__WHAT THE TASK REQUIRES__: Leave out the pictures, and write out exactly the lines from the beginning of the material to the line holding "SC = bpy.context.scene", that line included, and nothing else.

__DATASET EXTRACT__:
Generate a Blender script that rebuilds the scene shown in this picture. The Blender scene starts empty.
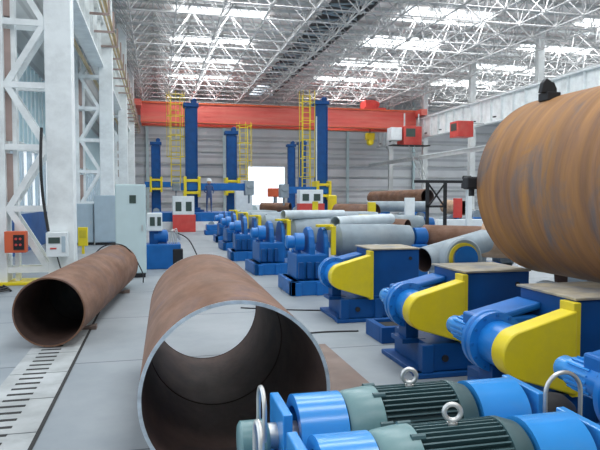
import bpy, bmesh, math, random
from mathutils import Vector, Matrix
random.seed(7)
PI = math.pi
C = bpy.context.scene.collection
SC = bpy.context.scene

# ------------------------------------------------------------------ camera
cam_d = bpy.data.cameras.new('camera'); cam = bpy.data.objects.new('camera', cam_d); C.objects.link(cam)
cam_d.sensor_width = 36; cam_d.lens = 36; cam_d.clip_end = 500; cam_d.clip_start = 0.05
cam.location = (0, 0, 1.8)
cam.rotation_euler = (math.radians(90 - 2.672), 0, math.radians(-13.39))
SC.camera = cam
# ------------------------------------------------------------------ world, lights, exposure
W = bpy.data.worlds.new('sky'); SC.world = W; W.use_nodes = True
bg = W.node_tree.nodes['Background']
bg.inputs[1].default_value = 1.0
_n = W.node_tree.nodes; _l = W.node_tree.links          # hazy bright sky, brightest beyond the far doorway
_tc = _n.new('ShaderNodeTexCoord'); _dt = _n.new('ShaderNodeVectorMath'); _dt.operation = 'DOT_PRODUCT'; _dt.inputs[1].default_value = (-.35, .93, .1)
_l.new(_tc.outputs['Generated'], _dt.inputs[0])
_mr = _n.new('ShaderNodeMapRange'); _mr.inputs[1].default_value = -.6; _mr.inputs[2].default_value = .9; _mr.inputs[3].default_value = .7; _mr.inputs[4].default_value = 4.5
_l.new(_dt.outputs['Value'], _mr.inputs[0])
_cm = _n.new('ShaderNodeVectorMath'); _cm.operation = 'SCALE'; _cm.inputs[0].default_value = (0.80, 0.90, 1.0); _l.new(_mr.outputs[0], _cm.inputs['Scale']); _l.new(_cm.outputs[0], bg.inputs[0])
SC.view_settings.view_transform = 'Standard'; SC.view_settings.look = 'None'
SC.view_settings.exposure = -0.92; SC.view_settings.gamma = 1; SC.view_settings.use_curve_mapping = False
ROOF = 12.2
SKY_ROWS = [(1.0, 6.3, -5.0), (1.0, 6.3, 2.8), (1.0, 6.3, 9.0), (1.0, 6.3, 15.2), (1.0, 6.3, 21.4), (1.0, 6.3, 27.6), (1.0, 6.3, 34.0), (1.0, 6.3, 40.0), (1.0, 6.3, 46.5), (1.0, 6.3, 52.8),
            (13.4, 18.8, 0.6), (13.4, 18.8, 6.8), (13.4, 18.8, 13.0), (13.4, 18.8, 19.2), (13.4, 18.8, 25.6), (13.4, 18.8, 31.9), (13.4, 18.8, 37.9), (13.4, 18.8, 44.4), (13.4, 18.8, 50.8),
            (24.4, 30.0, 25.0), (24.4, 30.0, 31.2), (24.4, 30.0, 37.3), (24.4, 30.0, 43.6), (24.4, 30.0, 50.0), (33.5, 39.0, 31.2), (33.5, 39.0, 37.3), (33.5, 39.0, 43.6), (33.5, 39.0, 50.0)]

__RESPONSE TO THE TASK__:
Generate a Blender script that rebuilds the scene shown in this picture. The Blender scene starts empty.
import bpy, bmesh, math, random
from mathutils import Vector, Matrix
random.seed(7)
PI = math.pi
C = bpy.context.scene.collection
SC = bpy.context.scene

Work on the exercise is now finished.